Homily – 6th Sunday of Easter – Fr. Smith

The experience of doing something that does not reflect our usual behavior that is not “who we are” is disconcerting. Usually, it is also unwanted because we have done something worse than usual. Less common, at least for me, is doing something uncharacteristically good and noble showing unconditioned love. St John looks at how this occurs, what it reveals, and how we can build on it in today’s passage and it is wonderful that we read it on Mother’s Day.

It is a common observation that a mother’s love is the closest human approximation of God’s unconditioned love. It is not of course universal nor consistent, but I have seen a mother through herself in front of a car to protect her child and many who did not abandon intolerable children. This kind of caring has been analyzed by philosophers, psychologists and scientists for generations and has generated an immense literature. I took a course on the “philosophy of love” in college, and we examined innumerable theories, most of which missed the mark.

Then as now I think the Holy Spirit, as St John will show us today, is the best answer.

He begins this week’s passage with “If you love me, you will keep my commandments”. He does not say, you will know your catechism or think spiritual thoughts about me but that, but you will recognize that there are non-negotiable behaviors that are part of being a disciple. 

We continue reading Jesus’ farewell to the apostles at the last supper. He began by washing the feet of his disciples. This was the most demeaning act in the NT other than the crucifixion itself.  Feet were dirty and someone who cleaned another’s feet was clearly subservient.  Even a Jewish slave was not required to do this. This was immensely symbolic and Peter, understanding Jesus’ strategy at first resisted: “If I, therefore, the master and teacher, have washed your feet, you ought to wash one another’s feet. I have given you a model to follow, so that as I have done for you, you should also do. (Jn 13:14–15). He will then tell them that “I give a new commandment: love one another. As I have loved you, so you also should love one another.” (Jn 13:34).

Jesus says however to obey the commandments not just commandment. He means the 10 commandments of course but also the great moral teachings of the Jews and to do so with a pure heart. I presume that they, like me, tried and mostly failed. He therefore tells them that he will ask the Father to send “another Advocate to be with you always” Advocate is a somewhat inadequate translation of Paraclete with means “called alongside of”. It is a legal term reflecting the Roman custom that allowed a person of high status to stand with a less privileged person to show his support and testify to the accused person’s honor and innocence.

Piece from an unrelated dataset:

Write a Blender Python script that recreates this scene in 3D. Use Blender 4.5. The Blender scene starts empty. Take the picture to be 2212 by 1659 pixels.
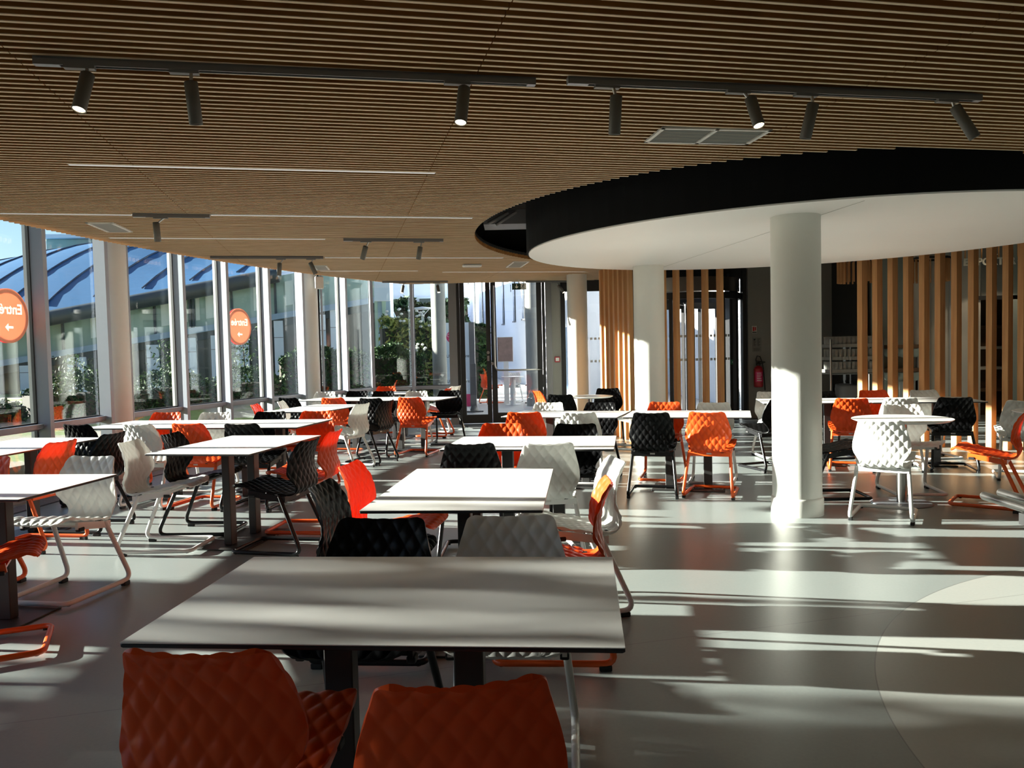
import bpy, math, random
import numpy as np
from mathutils import Vector, Matrix
random.seed(7); rng = np.random.default_rng(11)
sc = bpy.context.scene
C = sc.collection
R = math.radians
PI = math.pi

# ------------------------------------------------------------------ helpers
class MB:
    """collects polygons, builds ONE mesh"""
    def __init__(s): s.v=[]; s.f=[]; s.m=[]; s.sm=[]
    def add(s, vs, fs, mi=0, smooth=False):
        o=len(s.v); s.v.extend([tuple(p) for p in vs])
        for f in fs:
            s.f.append(tuple(i+o for i in f)); s.m.append(mi); s.sm.append(smooth)
        return s
    def box(s, c, d, rot=0.0, mi=0, M=None):
        x,y,z=d[0]/2,d[1]/2,d[2]/2
        vs=[Vector((a*x,b*y,k*z)) for k in (-1,1) for a,b in ((-1,-1),(1,-1),(1,1),(-1,1))]
        Q=M if M is not None else Matrix.Rotation(rot,3,'Z')
        vs=[Q@p+Vector(c) for p in vs]
        return s.add(vs,[(3,2,1,0),(4,5,6,7),(0,1,5,4),(1,2,6,5),(2,3,7,6),(3,0,4,7)],mi)
    def bbox(s, lo, hi, mi=0):
        return s.box([(a+b)/2 for a,b in zip(lo,hi)],[abs(b-a) for a,b in zip(lo,hi)],0,mi)
    def rbox(s, c, d, rot=0.0, ch=0.003, mi=0):
        """box with chamfered vertical edges and top rim"""
        x,y,z=d[0]/2,d[1]/2,d[2]/2
        def ring(ix,zz):
            X,Y=x-ix,y-ix; k=ch
            return [(-X+k,-Y,zz),(X-k,-Y,zz),(X,-Y+k,zz),(X,Y-k,zz),(X-k,Y,zz),(-X+k,Y,zz),(-X,Y-k,zz),(-X,-Y+k,zz)]
        q=min(ch,z*.5)
        vs=ring(q,-z)+ring(0,-z+q)+ring(0,z-q)+ring(q,z)
        M=Matrix.Rotation(rot,3,'Z')
        vs=[M@Vector(p)+Vector(c) for p in vs]
        fs=[tuple(range(7,-1,-1)),tuple(range(24,32))]
        for r in range(3):
            for i in range(8):
                j=(i+1)%8; fs.append((r*8+i,r*8+j,r*8+8+j,r*8+8+i))
        return s.add(vs,fs,mi)
    def tube(s, path, r, n=10, mi=0, caps=True, smooth=True):
        P=[Vector(p) for p in path]; k=len(P)
        rs=r if isinstance(r,(list,tuple)) else [r]*k
        vs=[]; prev=None
        for i in range(k):
            t=(P[min(i+1,k-1)]-P[max(i-1,0)]).normalized()
            if prev is None:
                a=Vector((0,0,1)) if abs(t.z)<.9 else Vector((1,0,0))
                u=(a-t*a.dot(t)).normalized()
            else:
                u=(prev-t*prev.dot(t)).normalized()
            prev=u; w=t.cross(u)
            for j in range(n):
                an=2*PI*j/n
                vs.append(P[i]+(u*math.cos(an)+w*math.sin(an))*rs[i])
        fs=[]
        for i in range(k-1):
            for j in range(n):
                j2=(j+1)%n
                fs.append((i*n+j,i*n+j2,(i+1)*n+j2,(i+1)*n+j))
        s.add(vs,fs,mi,smooth)
        if caps:
            s.add(vs[:n],[tuple(range(n-1,-1,-1))],mi); s.add(vs[-n:],[tuple(range(n))],mi)
        return s
    def lathe(s, prof, c=(0,0,0), n=32, mi=0, M=None, smooth=True, a0=0, a1=2*PI):
        full=abs(a1-a0-2*PI)<1e-6; m=n if full else n+1
        vs=[]
        for (r,z) in prof:
            for j in range(m):
                an=a0+(a1-a0)*j/n; p=Vector((r*math.cos(an),r*math.sin(an),z))
                if M is not None: p=M@p
                vs.append(p+Vector(c))
        fs=[]
        for i in range(len(prof)-1):
            for j in range(n):
                j2=(j+1)%m
                fs.append((i*m+j,i*m+j2,(i+1)*m+j2,(i+1)*m+j))
        return s.add(vs,fs,mi,smooth)
    def cyl(s, c, r, z0, z1, n=32, mi=0, r2=None, M=None):
        r2=r if r2 is None else r2
        s.lathe([(r,z0),(r2,z1)],c,n,mi,M)
        for rr,z,fl in ((r,z0,True),(r2,z1,False)):
            vs=[Vector((rr*math.cos(2*PI*j/n),rr*math.sin(2*PI*j/n),z)) for j in range(n)]
            if M is not None: vs=[M@p for p in vs]
            vs=[p+Vector(c) for p in vs]
            s.add(vs,[tuple(range(n-1,-1,-1)) if fl else tuple(range(n))],mi)
        return s
    def prism(s, poly, z0, z1, mi=0, mi_top=None, mi_bot=None):
        n=len(poly)
        vs=[(p[0],p[1],z0) for p in poly]+[(p[0],p[1],z1) for p in poly]
        s.add(vs,[(i,(i+1)%n,n+(i+1)%n,n+i) for i in range(n)],mi)
        s.add(vs[:n],[tuple(range(n-1,-1,-1))],mi if mi_bot is None else mi_bot)
        s.add(vs[n:],[tuple(range(n))],mi if mi_top is None else mi_top)
        return s
    def quad(s,a,b,c,d,mi=0): return s.add([a,b,c,d],[(0,1,2,3)],mi)
    def mesh(s, name, mats):
        me=bpy.data.meshes.new(name)
        me.from_pydata(s.v,[],s.f)
        if not isinstance(mats,(list,tuple)): mats=[mats]
        for m in mats: me.materials.append(m)
        me.polygons.foreach_set('material_index',s.m)
        me.polygons.foreach_set('use_smooth',s.sm)
        me.update(); return me
    def build(s, name, mats, parent=None):
        return link(name, s.mesh(name,mats), parent)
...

Jesus was the first paraclete – our first Supporter/Advocate. The apostles experienced being better than they thought themselves to be when Jesus was with them. Jesus now assures them that they will experience and do the same with the Spirit. The spirit will be the way that Jesus will be present to them. He will not be experienced by those who are not connected to Jesus, and we are connected to him by obeying his commandments that show the unconditioned love that he did by washing the feet of the disciples. When we love as he does, we will know that he is with the Father “and that You are in me and I in you”. 

We also experience Jesus himself. “And whoever loves me will be loved by my Father, and I will love him and reveal myself to him”

When we think about Jesus revealing himself it is natural to think about mystics. This is true and there are many more people who have enjoyed mystical experiences than we might imagine but Jesus is most present to lovers. 

Jesus reveals himself to us whenever we love and when we love we open ourselves to the Holy Spirit – our biggest supporter – who moves us to dare to love more. John proclaims that Jesus’ spirit remains with us though the church tto guide, comfort, and support us.  To be the home of Jesus the church must be the school of love. This requires education in every form: teaching the doctrines, celebrating the sacraments but most importantly serving each other as Jesus taught and lived. 

We must help each other by surprising ourselves with how well we can love. This is through close relationships and the best place to begin is our own families. The family is well seen as the “domestic Church”, the most valuable building block for a good life. Now we are back to mothers again with a detour.

At my Ordination retreat a beloved older priest told us that the expectations for priests were unreasonably high. For social as well as theological reasons people expected priests not to ever have an off day nor a day off, to be kind, generous, loving and learned 24/7, 365. This is of course impossible, but he suggested that we embrace it, seek to truly love as people want us to and accept the inevitable failures with good grace and better humor.

Being as shy then as I am now, I opined that in that case, people should call us mother not father, showing once again that “many a true word is said in jest”. Our expectations for our mothers are perhaps even more unrealistic and indeed impossible than those for priests. Yet I think that it is the truest sign of the presence of the holy spirit in the world that so many women stand with the spirit in their daily lives and love without question or seeming limit. Let us take this Mother’s Day to thank them for revealing to us the unconditioned love of the Father.